ArmInfo. While positively assessing the visit of US Vice President J.D. Vance, the deliberate distortion of his speech and the creation of unfounded expectations in Armenian society are unacceptable. Legal expert Gohar Meloyan wrote this on her Facebook page, reacting to the Vice President's statement following talks with Armenian Prime Minister Nikol Pashinyan about proposed investments of approximately $9 billion.
Meloyan noted that this statement created the impression that the funds in question would be invested directly in Armenia, while Vance's remarks were quite different.
"The US Vice President noted that the path is being paved for American and Armenian companies to conclude agreements on civilian nuclear projects, which entails up to $5 billion in US exports, as well as $4 billion in long-term support through contracts," Meloyan recalled. Thus, as the legal expert explained, the US Vice President was speaking about $9 billion in economic activity to be carried out in the US, not investments in Armenia. She also noted the lack of indication of who would pay for up to $5 billion in US exports and $4 billion in support, and how.

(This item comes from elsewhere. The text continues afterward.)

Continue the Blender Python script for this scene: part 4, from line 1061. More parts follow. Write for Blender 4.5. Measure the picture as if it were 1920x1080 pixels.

"It is obvious that the Armenian government is unable to pay such sums: the country simply does not have such funds and will not have them in the coming years. It is also obvious that the US government will not pay for exports originating from its territory. Therefore, while positively assessing the US Vice President's visit, it is unacceptable to deliberately distort his speech and create unfounded expectations in Armenian society," Meloyan concluded. As a reminder, on February 9, following talks with Armenian Prime Minister Nikol Pashinyan in Yerevan, US Vice President J.D. Vance announced at a press conference that Armenia and the US had completed negotiations on the "123" agreement in the field of civil nuclear energy, with investments of approximately $9 billion expected. He explained that the initial investment would be $5 billion, with a second phase expected to include an additional $4 billion.